A distribuição equânime das funções relacionadas à tutela do patrimônio é uma decorrência lógica do federalismo cooperativo, idealizado para permitir a efetiva descentralização do poder, assegurando autonomia dos estados e municípios na solução dos problemas regionais e locais. Em um país com dimensões continentais como o Brasil, a descentralização é um importante reforço à democracia participativa, pois permite que as pessoas estejam mais próximas dos locais onde são tomadas as decisões políticas, favorecendo o exercício da cidadania e intensificando a sensação de pertencimento social.
A mesma cooperação imposta aos entes federativos é exigida dos poderes da República – Executivo, Legislativo, Judiciário e Ministério Público – que devem trabalhar juntos para garantir a preservação dos bens culturais. Nesse contexto, o Ministério Público, como defensor dos direitos difusos e coletivos, desempenha um papel essencial na proteção do patrimônio cultural. Além de ser titular da ação penal, o MP tem competência para investigar, processar e firmar acordos que ajustem condutas lesivas ou que coloquem em risco bens culturais.
O Ministério Público de Minas Gerais (MPMG) foi pioneiro ao criar, em 2003, a Coordenadoria das Promotorias de Justiça de Defesa do Patrimônio Cultural e Turístico de Minas Gerais (CPPC). Desde então, a CPPC tem se destacado nacionalmente na defesa do patrimônio, especialmente no resgate de bens culturais desaparecidos.
Minas Gerais registra, ao longo de sua história, episódios recorrentes de furtos em museus, em arquivos públicos e em igrejas barrocas. Embora não existam estatísticas oficiais abrangentes, veículos de imprensa noticiaram que, em 1994, ocorreram pelo menos 92 subtrações de peças sacras e documentos históricos no estado, sendo que, em 2003, foram registrados outros 80 casos. Os números reais certamente são muito superiores aos divulgados, tendo em vista que a imensa maioria dos delitos sequer chega ao conhecimento das autoridades.
Para tentar mudar essa realidade, em 2021, o MPMG lançou o SONDAR, o maior banco de dados do país sobre bens culturais desaparecidos.
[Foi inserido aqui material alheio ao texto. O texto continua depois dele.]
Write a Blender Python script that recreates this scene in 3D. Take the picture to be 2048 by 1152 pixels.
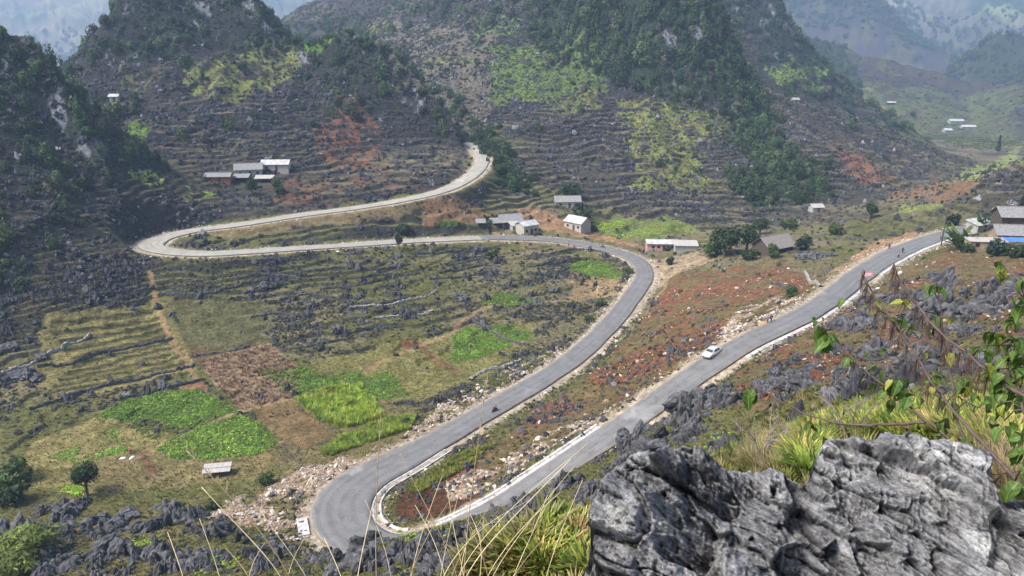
import bpy, bmesh, math, random
import numpy as np
from mathutils import Vector, Matrix, Euler

for _o in list(bpy.data.objects):
    bpy.data.objects.remove(_o)
S = bpy.context.scene
COL = S.collection
R = math.radians

# ------------------------------------------------------------------ camera
CAMZ = 70.0
FPX = 1490.0                      # focal length in photo pixels (2048 wide)
PITCH = R(17.7)
cam_d = bpy.data.cameras.new('camera')
cam_d.sensor_width = 36.0
cam_d.lens = FPX / 2048.0 * 36.0
cam_d.clip_start = 0.05
cam_d.clip_end = 20000.0
cam = bpy.data.objects.new('camera', cam_d)
COL.objects.link(cam)
cam.location = (0, 0, CAMZ)
cam.rotation_euler = (R(90) - PITCH, 0, 0)
S.camera = cam

# ------------------------------------------------------------------ sky, sun, exposure
SUN_EL, SUN_AZ = R(52), R(-112)     # azimuth measured from +Y towards +X
W = bpy.data.worlds.new('World')
S.world = W
W.use_nodes = True
wn = W.node_tree
wn.nodes.clear()
_sky = wn.nodes.new('ShaderNodeTexSky')
_sky.sky_type = 'NISHITA'
_sky.sun_disc = False
_sky.sun_elevation = SUN_EL
_sky.sun_rotation = SUN_AZ
_sky.air_density = 1.0
_sky.dust_density = 3.0
_bg = wn.nodes.new('ShaderNodeBackground')
_bg.inputs['Strength'].default_value = 0.115
_out = wn.nodes.new('ShaderNodeOutputWorld')
wn.links.new(_sky.outputs[0], _bg.inputs['Color'])
wn.links.new(_bg.outputs[0], _out.inputs['Surface'])

sun_d = bpy.data.lights.new('sun', 'SUN')
sun_d.energy = 2.6
sun_d.angle = R(16)
sun_d.color = (1.0, 0.965, 0.92)
sun = bpy.data.objects.new('sun', sun_d)
COL.objects.link(sun)
_sd = Vector((math.sin(SUN_AZ) * math.cos(SUN_EL), math.cos(SUN_AZ) * math.cos(SUN_EL), math.sin(SUN_EL)))
sun.rotation_euler = _sd.to_track_quat('Z', 'Y').to_euler()

S.view_settings.view_transform = 'Standard'
S.view_settings.look = 'None'
S.view_settings.exposure = 1.34
S.view_settings.gamma = 1.0
S.view_settings.use_curve_mapping = False
S.render.engine = 'CYCLES'
S.cycles.use_denoising = True
S.cycles.max_bounces = 6
S.cycles.diffuse_bounces = 3
S.cycles.glossy_bounces = 2
S.cycles.transmission_bounces = 3
S.cycles.transparent_max_bounces = 6
S.cycles.volume_bounces = 1
S.cycles.sample_clamp_indirect = 6

# ------------------------------------------------------------------ helpers
rng = np.random.default_rng(7)
random.seed(7)
SP, CP = math.sin(PITCH), math.cos(PITCH)

def ray(u, v):
    cx = (u - 1024.0) / FPX
    cy = (576.0 - v) / FPX
    return np.array([cx, CP + cy * SP, -SP + cy * CP])

def at_drop(u, v, D):
    """point on the pixel's ray lying D metres below the camera"""
    d = ray(u, v)
    t = -D / d[2]
    return np.array([d[0] * t, d[1] * t, CAMZ - D])

def at_dist(u, v, dist):
    d = ray(u, v)
    t = dist / math.hypot(d[0], d[1])
    return np.array([d[0] * t, d[1] * t, CAMZ + d[2] * t])

def sstep(a, b, x):
    t = np.clip((x - a) / (b - a), 0, 1)
    return t * t * (3 - 2 * t)

def _hash(ix, iy, seed):
    n = (ix * 374761393 + iy * 668265263 + seed * 974711) & 0x7fffffff
    n = ((n ^ (n >> 13)) * 1274126177) & 0x7fffffff
    return ((n ^ (n >> 16)) & 0xffff) / 65535.0

def vnoise(x, y, seed=0):
    ix = np.floor(x).astype(np.int64); iy = np.floor(y).astype(np.int64)
    fx = x - ix; fy = y - iy
    fx = fx * fx * fx * (fx * (fx * 6 - 15) + 10); fy = fy * fy * fy * (fy * (fy * 6 - 15) + 10)
    a = _hash(ix, iy, seed); b = _hash(ix + 1, iy, seed)
    c = _hash(ix, iy + 1, seed); d = _hash(ix + 1, iy + 1, seed)
    return (a + (b - a) * fx) * (1 - fy) + (c + (d - c) * fx) * fy

def fbm(x, y, octv=4, seed=0, gain=0.5):
    s = 0.0; amp = 1.0; tot = 0.0
    for i in range(octv):
        s = s + amp * (vnoise(x + 13.7 * i, y - 7.3 * i, seed + i) * 2 - 1)
        tot += amp; amp *= gain
        x = x * 2.03; y = y * 2.03
    return s / tot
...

Essa plataforma digital permite que a sociedade participe ativamente na vigilância, identificação e recuperação do patrimônio perdido em Minas Gerais. A implementação do SONDAR refletiu uma mudança paradigmática na tutela cultural, com a superação do modelo anterior, demasiadamente centralizado e tecnocrático, para uma estratégia que passou a valorizar a participação social.
Com efeito, nos últimos quatro anos, com o apoio da população, dezenas de bens foram localizados e devolvidos aos seus locais de origem. Documentos históricos retornaram para os arquivos públicos, obras de arte para os museus e peças sacras para as igrejas mineiras. A partir de resultados tão expressivos, fica a lição: a sociedade sempre será a melhor guardiã do seu patrimônio.
Convido você, leitor, a conhecer o SONDAR no site www.sondar.mpmg.mp.br e a participar dessa rede de proteção do nosso patrimônio. Afinal, proteger o patrimônio cultural é um dever de todos – e um legado para o futuro.